Why does investing locally mean lower returns?

Katovich: What many [small companies] that we've talked to would prefer, if there were such a vehicle, is an easier approach to be able to go public in a way that provides safe, secure opportunity for local investors to invest in their company. [But] there is less liquidity when that occurs. And as a result of that, the expectations of the investor have to be quite different. Our thinking around this is that this is not an answer for retail private investors for all of their funds. But it could be a very interesting answer for a small portion of their funds.

How soon might average investors see such options?

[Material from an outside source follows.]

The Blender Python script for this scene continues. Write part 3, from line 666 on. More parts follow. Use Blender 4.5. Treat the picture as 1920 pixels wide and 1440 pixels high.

Cherry: I think we're a distance [away] for a couple of reasons. Investing in small business is a pretty risky undertaking…. It's important for people not to underestimate the risk of that. In fact, the reason that loan funds and community venture funds got started in the first place was because individuals were out putting their money into companies and promptly losing it…. I also would say: Ethical investing is not necessarily local investing…. I'm reminded of a company that I visited several years ago in the southeast corner of our state that was running such a sweat shop that they couldn't get people to come work there because the folks down there thought McDonald's was a better deal -- gave them more money, better benefits, and better working conditions. So I think the critical issue with respect to ethical investing is to invest in companies that produce a good quality good or service, that have good employment policies and so forth, and are generally ethically run – whether global or local.